### STATED TASK
Write out the opening lines of the data word for word, up to and including the line with "return Vector((d.x * t, d.y * t, z))", and leave every picture and every later line out.

### RECORDS FOR THE EXERCISE
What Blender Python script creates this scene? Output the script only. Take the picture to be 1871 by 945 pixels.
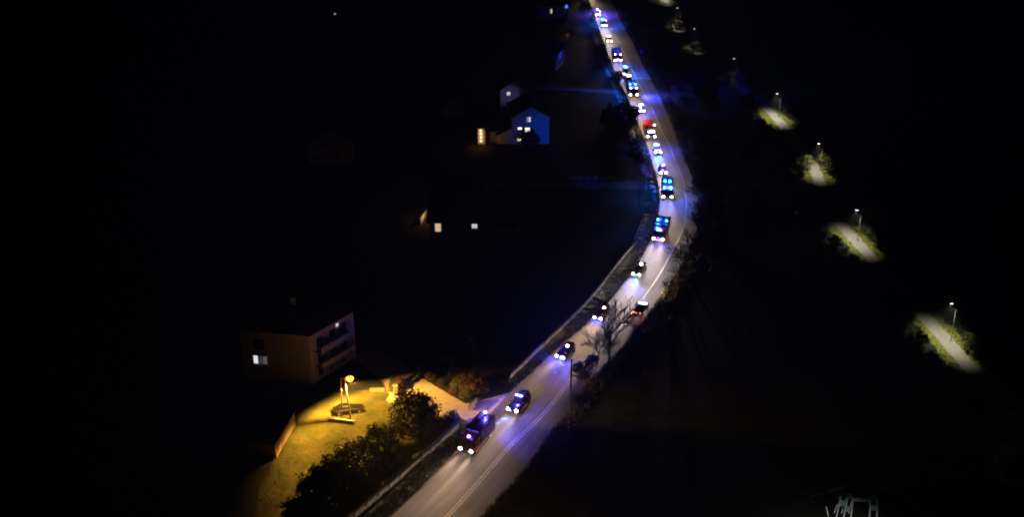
import bpy, bmesh, math, random
from mathutils import Vector, Matrix
R = math.radians
for o in list(bpy.data.objects): bpy.data.objects.remove(o)
S = bpy.context.scene
COL = S.collection

# ------------------------------------------------------------------ camera
FPX, PITCH, CAM_H = 2200.0, 25.0, 104.0
IW, IH = 1871.0, 945.0
cam_d = bpy.data.cameras.new('camera'); cam = bpy.data.objects.new('camera', cam_d); COL.objects.link(cam)
cam.location = (0, 0, CAM_H); cam.rotation_euler = (R(90 - PITCH), 0, 0)
cam_d.sensor_width = 36; cam_d.lens = 36 * FPX / IW
cam_d.clip_start = 1; cam_d.clip_end = 6000
S.camera = cam
SP, CP = math.sin(R(PITCH)), math.cos(R(PITCH))

def at(px, py, z=0.0):
    """pixel of the photograph -> point of the place at height z"""
    a = (px - IW / 2) / FPX; b = -(py - IH / 2) / FPX
    d = Vector((a, CP + b * SP, -SP + b * CP))
    t = (z - CAM_H) / d.z
    return Vector((d.x * t, d.y * t, z))

# ------------------------------------------------------------------ night sky and moonlight
W = bpy.data.worlds.new('World'); S.world = W; W.use_nodes = True
wt = W.node_tree; bg = wt.nodes['Background']
sky = wt.nodes.new('ShaderNodeTexSky'); sky.sky_type = 'NISHITA'; sky.sun_disc = False
sky.sun_elevation = R(12); sky.sun_rotation = R(200)
wt.links.new(sky.outputs[0], bg.inputs[0]); bg.inputs[1].default_value = 0.00006
sd = bpy.data.lights.new('moon', 'SUN'); sd.energy = 0.002; sd.angle = R(0.5); sd.color = (.8, .88, 1)
so = bpy.data.objects.new('moon', sd); COL.objects.link(so); so.rotation_euler = (R(78), 0, R(20))
S.view_settings.view_transform = 'Standard'; S.view_settings.look = 'None'
S.view_settings.exposure = 0; S.view_settings.gamma = 1
S.render.engine = 'CYCLES'
cy = S.cycles
cy.use_denoising = True
try: cy.denoiser = 'OPENIMAGEDENOISE'
except Exception: pass
cy.max_bounces = 4; cy.diffuse_bounces = 2; cy.glossy_bounces = 2; cy.transmission_bounces = 2
cy.sample_clamp_indirect = 2.0; cy.caustics_reflective = False; cy.caustics_refractive = False
cy.pixel_filter_type = 'GAUSSIAN'; cy.filter_width = 2.2
cy.use_light_tree = True

# ------------------------------------------------------------------ materials
MATS = {}
def mat(name, col, rough=.7, metal=0, var=.25, scale=3.0, bump=0.0, col2=None, island=0, coat=0, spec=.5, detail=5):
    if name in MATS: return MATS[name]
    m = bpy.data.materials.new(name); m.use_nodes = True
    n = m.node_tree.nodes; l = m.node_tree.links; b = n['Principled BSDF']
    b.inputs['Roughness'].default_value = rough; b.inputs['Metallic'].default_value = metal
    b.inputs['Coat Weight'].default_value = coat; b.inputs['Specular IOR Level'].default_value = spec
    c2 = col2 or tuple(c * (1 - var) for c in col)
    tc = n.new('ShaderNodeTexCoord'); nz = n.new('ShaderNodeTexNoise')
    nz.inputs['Scale'].default_value = scale; nz.inputs['Detail'].default_value = detail; nz.inputs['Roughness'].default_value = .65
    l.new(tc.outputs['Object'], nz.inputs['Vector'])
    rp = n.new('ShaderNodeValToRGB'); rp.color_ramp.elements[0].position = .35; rp.color_ramp.elements[1].position = .65
    rp.color_ramp.elements[0].color = (*c2, 1); rp.color_ramp.elements[1].color = (*col, 1)
    l.new(nz.outputs['Fac'], rp.inputs['Fac']); out = rp.outputs['Color']
    if island:
        g = n.new('ShaderNodeNewGeometry'); mx = n.new('ShaderNodeMixRGB'); mx.blend_type = 'MULTIPLY'; mx.inputs['Fac'].default_value = 1
        mr = n.new('ShaderNodeMapRange'); mr.inputs['To Min'].default_value = 1 - island; mr.inputs['To Max'].default_value = 1 + island
        l.new(g.outputs['Random Per Island'], mr.inputs['Value'])
        l.new(out, mx.inputs[1]); l.new(mr.outputs[0], mx.inputs[2]); out = mx.outputs[0]
    l.new(out, b.inputs['Base Color'])
    if bump:
        bp = n.new('ShaderNodeBump'); bp.inputs['Strength'].default_value = bump; bp.inputs['Distance'].default_value = .1
        l.new(nz.outputs['Fac'], bp.inputs['Height']); l.new(bp.outputs[0], b.inputs['Normal'])
    MATS[name] = m; return m

def glow(name, col, strength):
    if name in MATS: return MATS[name]
    m = bpy.data.materials.new(name); m.use_nodes = True
    b = m.node_tree.nodes['Principled BSDF']
    b.inputs['Base Color'].default_value = (.6, .6, .6, 1); b.inputs['Roughness'].default_value = .2
    b.inputs['Emission Color'].default_value = (*col, 1); b.inputs['Emission Strength'].default_value = strength
    m.cycles.emission_sampling = 'NONE'
    MATS[name] = m; return m

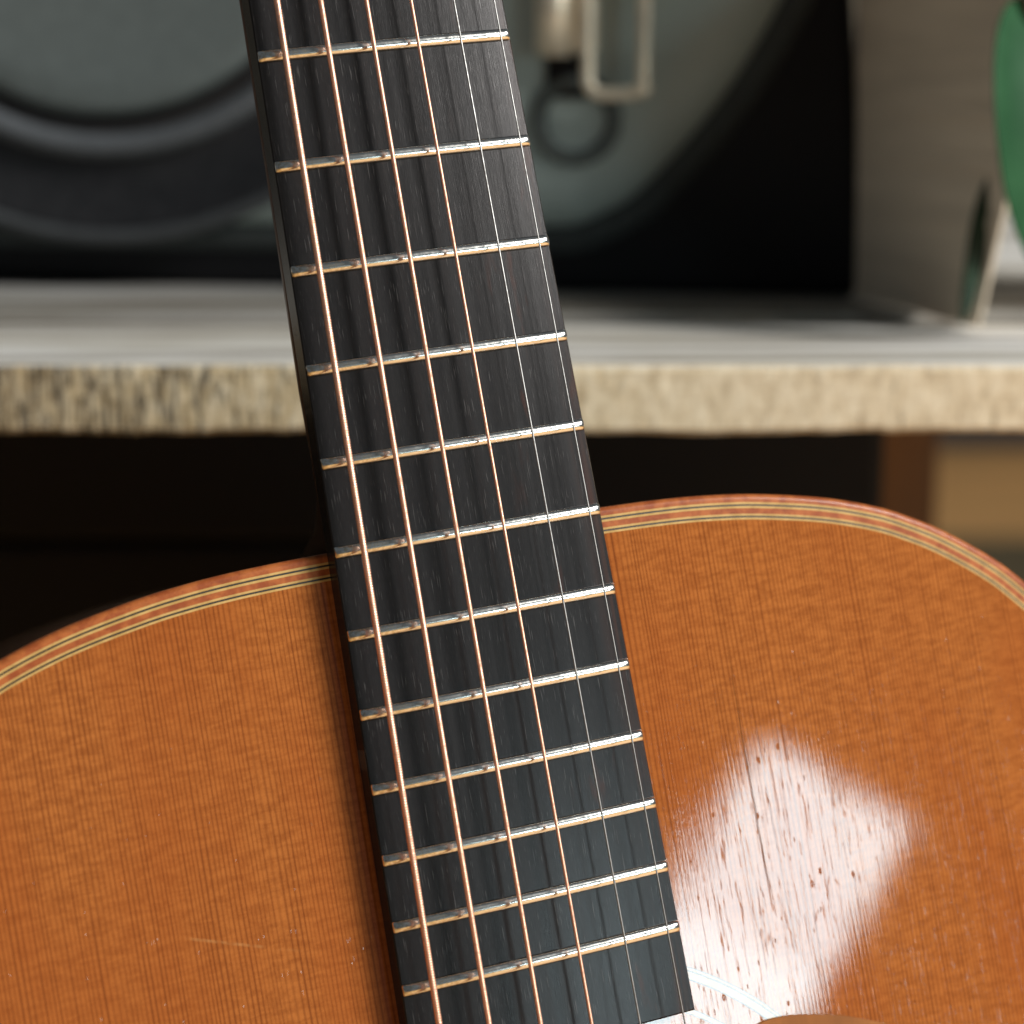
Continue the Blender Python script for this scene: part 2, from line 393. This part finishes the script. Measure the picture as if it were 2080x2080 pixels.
# ------------------------------------------------------------------ speaker cabinet
ca = empty('speaker_cabinet', 'black speaker cabinet with grey front and round grey cone on the table', 'speaker',
           matrix=Matrix.Translation((0.119, 0.740, TABLE_Z + 0.0018)) @ Matrix.Rotation(R(-9), 4, 'Z'))
def cab_shell():
    bm = bmesh.new()
    pr = [(-0.44, 0), (0.0, 0), (-0.030, 0.31), (-0.42, 0.31)]
    a = [bm.verts.new((x, 0.006, z)) for x, z in pr]; b = [bm.verts.new((x, 0.14, z)) for x, z in pr]
    bm.faces.new(a); bm.faces.new(b[::-1])
    for i in range(4): bm.faces.new((a[i], b[i], b[(i + 1) % 4], a[(i + 1) % 4]))
    bmesh.ops.bevel(bm, geom=bm.edges[:], offset=0.005, segments=3, affect='EDGES', profile=0.5)
    return bm
from_bm('shell', cab_shell(), ca, [M['blackvinyl']], True)
def cab_panel():  # lower right corner cut away; the black shell there stands in for shadow
    out = [(-0.405, 0.028), (-0.395, 0.0235), (-0.375, 0.0225), (-0.33, 0.0222), (-0.28, 0.0222), (-0.23, 0.0222), (-0.18, 0.0222), (-0.14, 0.0222), (-0.115, 0.0222), (-0.10, 0.0230), (-0.091, 0.0265), (-0.0790, 0.0335), (-0.0630, 0.050), (-0.0475, 0.070), (-0.0345, 0.092),
           (-0.0235, 0.116), (-0.0160, 0.145), (-0.0140, 0.17), (-0.0150, 0.20), (-0.018, 0.23), (-0.023, 0.255), (-0.034, 0.275), (-0.05, 0.288), (-0.07, 0.294), (-0.10, 0.296), (-0.16, 0.296), (-0.22, 0.296), (-0.28, 0.296), (-0.33, 0.296), (-0.37, 0.294), (-0.39, 0.288), (-0.402, 0.272), (-0.406, 0.24), (-0.407, 0.20), (-0.407, 0.15), (-0.407, 0.10), (-0.407, 0.06), (-0.4065, 0.04)]
    # smooth closed loop, then a soft rounded edge towards the shell
    P = [Vector(p) for p in out]; L = []
    n = len(P)
    for i in range(n):
        p0, p1, p2, p3 = P[i - 1], P[i], P[(i + 1) % n], P[(i + 2) % n]
        for s in range(6):
            t = s / 6
            L.append(0.5 * ((2 * p1) + (p2 - p0) * t + (2 * p0 - 5 * p1 + 4 * p2 - p3) * t * t + (3 * p1 - p0 - 3 * p2 + p3) * t ** 3))
    m = len(L); cen = Vector((-0.21, 0.16)); V = []; F = []
    steps = 8; wid = 0.024; dep = 0.014
    for k in range(steps + 1):
        a = math.pi / 2 * k / steps
        ins = wid * (1 - math.cos(a)); y = 0.004 - dep * math.sin(a)
        for i in range(m):
            tdir = (L[(i + 1) % m] - L[i - 1]).normalized(); nrm = Vector((-tdir.y, tdir.x))
            q = L[i] + nrm * ins
            V.append((q.x, y, q.y))
    for k in range(steps):
        for i in range(m):
            j = (i + 1) % m; F.append((k * m + i, k * m + j, (k + 1) * m + j, (k + 1) * m + i))
    F.append(tuple(steps * m + i for i in range(m)))
    V2 = []; F2 = []
    for k, (ins, y) in enumerate(((0.002, 0.0035), (-0.002, 0.0010), (-0.006, 0.0015), (-0.009, 0.0050), (-0.010, 0.0075))):
        for i in range(m):
            tdir = (L[(i + 1) % m] - L[i - 1]).normalized(); nrm = Vector((-tdir.y, tdir.x)); q = L[i] + nrm * ins
            V2.append((q.x, y, max(q.y, 0.006)))
    for k in range(4):
        for i in range(m):
            j = (i + 1) % m; F2.append((k * m + i, k * m + j, (k + 1) * m + j, (k + 1) * m + i))
    return V, F, V2, F2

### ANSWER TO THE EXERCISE
What Blender Python script creates this scene? Output the script only. Take the picture to be 1871 by 945 pixels.
import bpy, bmesh, math, random
from mathutils import Vector, Matrix
R = math.radians
for o in list(bpy.data.objects): bpy.data.objects.remove(o)
S = bpy.context.scene
COL = S.collection

# ------------------------------------------------------------------ camera
FPX, PITCH, CAM_H = 2200.0, 25.0, 104.0
IW, IH = 1871.0, 945.0
cam_d = bpy.data.cameras.new('camera'); cam = bpy.data.objects.new('camera', cam_d); COL.objects.link(cam)
cam.location = (0, 0, CAM_H); cam.rotation_euler = (R(90 - PITCH), 0, 0)
cam_d.sensor_width = 36; cam_d.lens = 36 * FPX / IW
cam_d.clip_start = 1; cam_d.clip_end = 6000
S.camera = cam
SP, CP = math.sin(R(PITCH)), math.cos(R(PITCH))

def at(px, py, z=0.0):
    """pixel of the photograph -> point of the place at height z"""
    a = (px - IW / 2) / FPX; b = -(py - IH / 2) / FPX
    d = Vector((a, CP + b * SP, -SP + b * CP))
    t = (z - CAM_H) / d.z
    return Vector((d.x * t, d.y * t, z))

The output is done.